Climate change: Families in Wales urged to plant more trees
Families with gardens should plant more trees, according to the deputy climate change minister.
Lee Waters issued the call-to-action as he admitted "we're way behind where we need to be" on tree-planting targets.
The Welsh government wants to plant 86 million more trees by the end of the decade.
Mr Waters said he would change the process to make it easier to plant trees in some areas, to help meet the "massive challenge".
He said the target was "a huge stretch for all of us. Not in my lifetime have we planted enough trees".
"All of us have a responsibility. Each family, if they have a garden, needs to be planting more trees in their garden. Local authorities, anybody who owns land, can be thinking where can we plant trees, because trees are good things."
While most would be planted in woodland areas, experts have urged local authorities to prioritise tree retention and planting in urban areas too.
"We refer to them as the top trumps of green infrastructure," said Mary Gagen, professor of geography at Swansea University.

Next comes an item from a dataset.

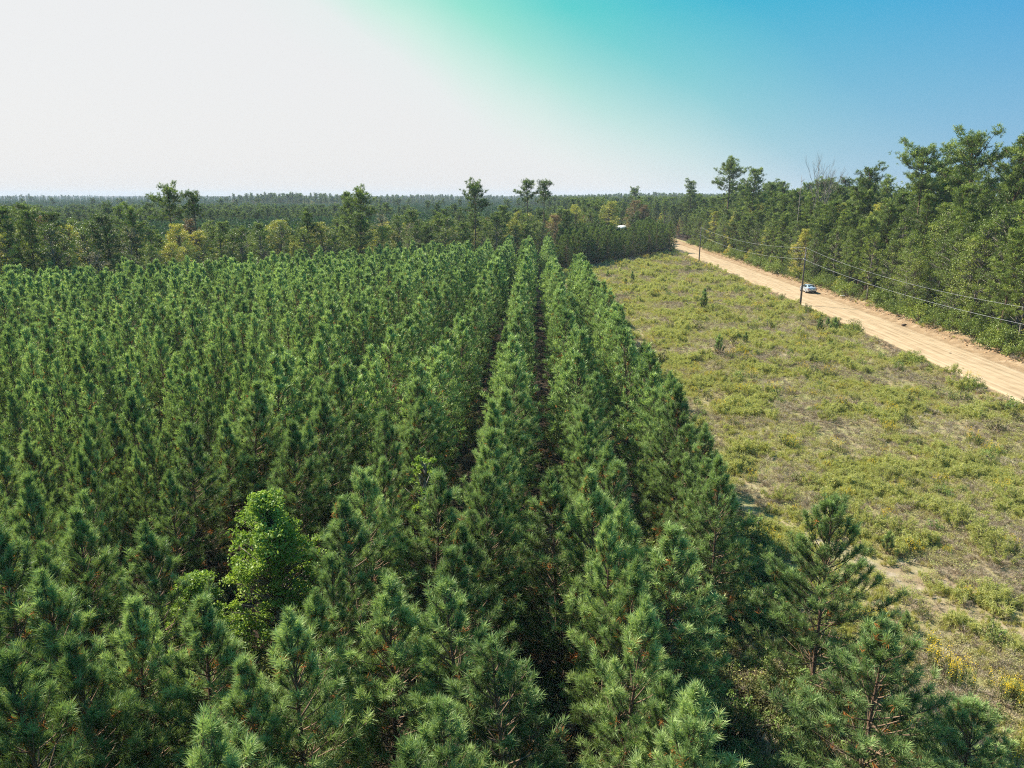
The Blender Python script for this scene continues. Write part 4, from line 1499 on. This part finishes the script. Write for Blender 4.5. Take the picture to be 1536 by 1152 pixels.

As well as taking greenhouse gas carbon dioxide out of the atmosphere, reducing air pollution and supporting wildlife, Prof Gagen added some surprising things to her list.
"We know that shoppers spend more money on streets that have large trees - not just trees, specifically large trees," she said.
"We know that students concentrate on their work better if they can see trees out of their window."
Multiple research studies in cities in the United States have concluded that trees can help the fight against urban crime. One found that for every 10% increase in tree canopy cover, there was a 15% decrease in violent crime.
Back in Wales, schemes by the Woodland Trust and Keep Wales Tidy have provided trees for people in towns and cities to plant and look after.
Sean Pursey, a councillor in Port Talbot, used the Local Places for Nature project to plant a community garden at a disused end of his local park.
He said he had a core of a dozen volunteers, but community support went far beyond that.
"We've had neighbours surrounding the area lending us water and people pulling up in the car and offering us plants and tools. It's been fantastic," he said.
"There's people stopping and talking to us all the time. We did an open day a few weeks ago and it was great to finally let people experience it."
They have planted a selection of more than 100 native trees, including five varieties of apple trees.
"The apple trees in particular we're really excited about, they're along the fence line and really visible and I think they're really going to transform the space," he said.
"We'll have a bit of shade there and share the fruit with the residents as well."
Are they planning some homemade cider as a reward for all their hard work?
"We're not really sure yet, they've just started to fruit. So we're going to sample them first and see how that goes!"
'Give planning rules the chop'
While planting the right trees in the right place has been welcomed, they do not provide a like-for-like replacement for mature trees on the streets of Wales' towns and cities, said Prof Gagen.
She has called for a change in planning rules to make it harder to chop them down.
"They are not seen… as being quite the asset that they should be. They are not seen as being an essential service, for example, so you wouldn't be allowed to just remove a post box," she said.
"The post box is an essential service, there will be a greater level of planning discussion required in order to change that service, and we should really move to a position where we see large mature trees as an essential service as well."
Responding to Mr Waters' call for families to plant more trees, Welsh Conservative climate change spokeswoman Janet Finch-Saunders said: "A decade ago, the Welsh government adopted a target of planting 5,000 hectares of new woodland every year until 2030.
"This target was inexplicably lowered to just 2,000 hectares.
"If the Welsh Labour government want to be taken seriously on climate change then it needs start actually hitting its own targets. It cannot just shift all the onus from ministers to the public."